● **Provided data**
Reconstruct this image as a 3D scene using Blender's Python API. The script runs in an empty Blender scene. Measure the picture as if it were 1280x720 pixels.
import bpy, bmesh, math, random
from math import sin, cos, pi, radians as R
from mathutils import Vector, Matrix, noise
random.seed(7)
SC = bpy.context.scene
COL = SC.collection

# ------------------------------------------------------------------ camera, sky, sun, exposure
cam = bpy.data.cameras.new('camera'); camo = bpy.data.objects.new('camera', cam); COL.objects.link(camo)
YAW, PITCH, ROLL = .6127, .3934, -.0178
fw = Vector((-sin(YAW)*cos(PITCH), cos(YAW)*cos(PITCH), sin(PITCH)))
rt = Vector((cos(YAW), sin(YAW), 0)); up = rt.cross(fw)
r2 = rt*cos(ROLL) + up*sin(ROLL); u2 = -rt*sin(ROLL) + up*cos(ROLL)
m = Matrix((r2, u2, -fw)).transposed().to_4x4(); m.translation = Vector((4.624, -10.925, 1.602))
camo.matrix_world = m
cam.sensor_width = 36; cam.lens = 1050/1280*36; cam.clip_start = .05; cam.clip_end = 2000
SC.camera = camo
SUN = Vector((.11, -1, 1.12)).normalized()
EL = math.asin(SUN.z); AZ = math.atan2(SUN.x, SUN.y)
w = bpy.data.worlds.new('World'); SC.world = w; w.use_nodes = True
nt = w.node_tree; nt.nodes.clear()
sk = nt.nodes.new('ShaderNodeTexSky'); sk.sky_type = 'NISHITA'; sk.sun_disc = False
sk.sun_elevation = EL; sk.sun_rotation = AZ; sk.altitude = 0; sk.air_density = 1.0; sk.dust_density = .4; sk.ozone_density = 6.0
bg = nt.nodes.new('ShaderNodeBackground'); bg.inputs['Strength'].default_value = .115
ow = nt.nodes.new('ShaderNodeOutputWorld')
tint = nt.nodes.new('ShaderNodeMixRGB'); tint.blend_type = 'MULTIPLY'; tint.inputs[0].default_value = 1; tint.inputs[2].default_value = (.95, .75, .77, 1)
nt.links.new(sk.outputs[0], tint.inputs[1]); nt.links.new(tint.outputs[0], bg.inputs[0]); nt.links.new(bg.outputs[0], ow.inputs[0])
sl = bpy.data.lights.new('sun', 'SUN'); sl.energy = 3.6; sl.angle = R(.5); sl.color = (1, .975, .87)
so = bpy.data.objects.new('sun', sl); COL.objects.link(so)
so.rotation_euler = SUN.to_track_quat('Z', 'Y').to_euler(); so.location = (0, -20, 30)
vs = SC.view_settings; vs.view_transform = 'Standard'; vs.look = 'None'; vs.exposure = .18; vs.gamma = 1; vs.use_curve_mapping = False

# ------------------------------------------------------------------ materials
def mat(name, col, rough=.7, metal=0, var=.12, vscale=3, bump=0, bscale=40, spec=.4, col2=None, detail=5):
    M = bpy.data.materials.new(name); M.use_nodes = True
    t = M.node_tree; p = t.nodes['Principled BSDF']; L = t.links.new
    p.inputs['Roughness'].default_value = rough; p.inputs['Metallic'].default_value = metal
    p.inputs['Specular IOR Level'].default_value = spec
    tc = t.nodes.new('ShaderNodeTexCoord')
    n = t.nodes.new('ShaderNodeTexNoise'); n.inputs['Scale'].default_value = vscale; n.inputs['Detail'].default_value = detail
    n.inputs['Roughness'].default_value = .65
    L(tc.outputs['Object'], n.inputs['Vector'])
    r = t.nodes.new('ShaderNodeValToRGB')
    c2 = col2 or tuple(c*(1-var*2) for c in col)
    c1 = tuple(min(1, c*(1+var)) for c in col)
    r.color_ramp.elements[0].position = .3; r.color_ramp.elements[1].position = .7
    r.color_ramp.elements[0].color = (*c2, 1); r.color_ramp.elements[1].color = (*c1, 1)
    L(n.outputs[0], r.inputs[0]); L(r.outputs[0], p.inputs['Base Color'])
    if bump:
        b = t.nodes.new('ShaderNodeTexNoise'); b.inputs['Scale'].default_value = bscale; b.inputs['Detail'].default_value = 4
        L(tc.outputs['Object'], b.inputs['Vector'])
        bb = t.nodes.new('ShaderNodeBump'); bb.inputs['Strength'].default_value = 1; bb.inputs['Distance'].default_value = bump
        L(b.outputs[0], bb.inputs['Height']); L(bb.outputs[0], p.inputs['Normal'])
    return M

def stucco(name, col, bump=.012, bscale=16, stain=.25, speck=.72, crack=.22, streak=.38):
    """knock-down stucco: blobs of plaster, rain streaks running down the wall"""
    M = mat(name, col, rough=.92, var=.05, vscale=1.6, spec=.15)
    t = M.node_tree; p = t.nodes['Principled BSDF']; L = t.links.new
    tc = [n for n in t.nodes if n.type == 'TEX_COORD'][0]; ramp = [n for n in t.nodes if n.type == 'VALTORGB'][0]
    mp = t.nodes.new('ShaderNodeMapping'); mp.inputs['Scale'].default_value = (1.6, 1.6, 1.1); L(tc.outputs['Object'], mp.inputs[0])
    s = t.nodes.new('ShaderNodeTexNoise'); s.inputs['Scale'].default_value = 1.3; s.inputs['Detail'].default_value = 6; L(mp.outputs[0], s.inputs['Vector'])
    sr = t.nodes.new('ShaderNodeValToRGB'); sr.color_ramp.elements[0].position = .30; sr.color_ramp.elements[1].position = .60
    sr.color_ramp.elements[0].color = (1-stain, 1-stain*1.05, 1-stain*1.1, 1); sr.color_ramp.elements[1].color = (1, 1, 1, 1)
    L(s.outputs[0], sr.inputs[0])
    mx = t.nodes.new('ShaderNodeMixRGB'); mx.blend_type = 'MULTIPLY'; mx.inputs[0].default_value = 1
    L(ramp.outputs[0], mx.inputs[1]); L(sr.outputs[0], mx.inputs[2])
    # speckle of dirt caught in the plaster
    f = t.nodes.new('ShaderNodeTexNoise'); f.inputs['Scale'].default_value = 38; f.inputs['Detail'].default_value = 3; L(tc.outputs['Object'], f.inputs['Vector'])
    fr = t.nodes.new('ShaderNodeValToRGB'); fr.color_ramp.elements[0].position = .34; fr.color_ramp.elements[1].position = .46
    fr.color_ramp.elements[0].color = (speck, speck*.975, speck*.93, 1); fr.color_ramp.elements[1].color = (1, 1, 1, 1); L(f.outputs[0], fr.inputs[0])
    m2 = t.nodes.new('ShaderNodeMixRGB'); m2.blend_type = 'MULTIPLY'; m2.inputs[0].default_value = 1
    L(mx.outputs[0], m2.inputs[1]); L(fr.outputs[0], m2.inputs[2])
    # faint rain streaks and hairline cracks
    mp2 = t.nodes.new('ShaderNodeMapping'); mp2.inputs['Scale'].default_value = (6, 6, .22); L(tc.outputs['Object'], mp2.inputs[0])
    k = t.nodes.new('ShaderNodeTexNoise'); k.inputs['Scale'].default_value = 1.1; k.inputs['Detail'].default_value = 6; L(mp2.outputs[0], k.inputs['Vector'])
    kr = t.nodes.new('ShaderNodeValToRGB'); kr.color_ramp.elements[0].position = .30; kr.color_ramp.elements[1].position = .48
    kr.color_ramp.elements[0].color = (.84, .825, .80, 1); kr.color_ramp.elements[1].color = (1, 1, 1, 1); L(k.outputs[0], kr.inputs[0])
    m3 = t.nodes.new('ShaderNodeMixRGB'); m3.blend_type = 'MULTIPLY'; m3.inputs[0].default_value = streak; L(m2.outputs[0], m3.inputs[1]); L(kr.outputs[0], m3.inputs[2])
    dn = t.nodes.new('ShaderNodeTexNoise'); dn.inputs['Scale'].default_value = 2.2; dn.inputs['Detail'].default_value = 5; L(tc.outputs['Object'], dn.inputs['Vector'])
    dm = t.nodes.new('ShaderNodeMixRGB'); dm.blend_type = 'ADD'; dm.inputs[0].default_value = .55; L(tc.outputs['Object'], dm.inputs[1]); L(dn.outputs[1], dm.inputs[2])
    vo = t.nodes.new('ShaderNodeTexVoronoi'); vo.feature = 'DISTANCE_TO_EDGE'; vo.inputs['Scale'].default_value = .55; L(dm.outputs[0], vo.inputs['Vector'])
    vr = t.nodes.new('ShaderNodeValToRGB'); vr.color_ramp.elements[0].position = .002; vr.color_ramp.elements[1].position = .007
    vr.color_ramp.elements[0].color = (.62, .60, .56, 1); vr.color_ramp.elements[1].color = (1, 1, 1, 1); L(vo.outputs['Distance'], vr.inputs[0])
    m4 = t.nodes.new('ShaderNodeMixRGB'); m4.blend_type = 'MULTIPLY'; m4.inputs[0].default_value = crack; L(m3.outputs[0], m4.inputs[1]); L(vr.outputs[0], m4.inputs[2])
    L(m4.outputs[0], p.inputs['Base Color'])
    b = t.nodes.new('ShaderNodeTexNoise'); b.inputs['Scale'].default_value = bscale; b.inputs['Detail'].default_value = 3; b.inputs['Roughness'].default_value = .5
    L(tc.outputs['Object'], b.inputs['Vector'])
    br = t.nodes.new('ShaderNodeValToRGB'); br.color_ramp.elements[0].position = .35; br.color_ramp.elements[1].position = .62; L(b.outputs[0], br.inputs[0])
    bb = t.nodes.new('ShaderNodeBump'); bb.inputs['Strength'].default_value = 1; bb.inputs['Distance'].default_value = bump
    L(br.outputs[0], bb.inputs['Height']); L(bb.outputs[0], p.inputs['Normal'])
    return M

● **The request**
Your output must be the lines of the material above, from the first through the line that contains "COL = SC.collection", copied exactly. Include both endpoints and nothing else.

● **Solution below**
Reconstruct this image as a 3D scene using Blender's Python API. The script runs in an empty Blender scene. Measure the picture as if it were 1280x720 pixels.
import bpy, bmesh, math, random
from math import sin, cos, pi, radians as R
from mathutils import Vector, Matrix, noise
random.seed(7)
SC = bpy.context.scene
COL = SC.collection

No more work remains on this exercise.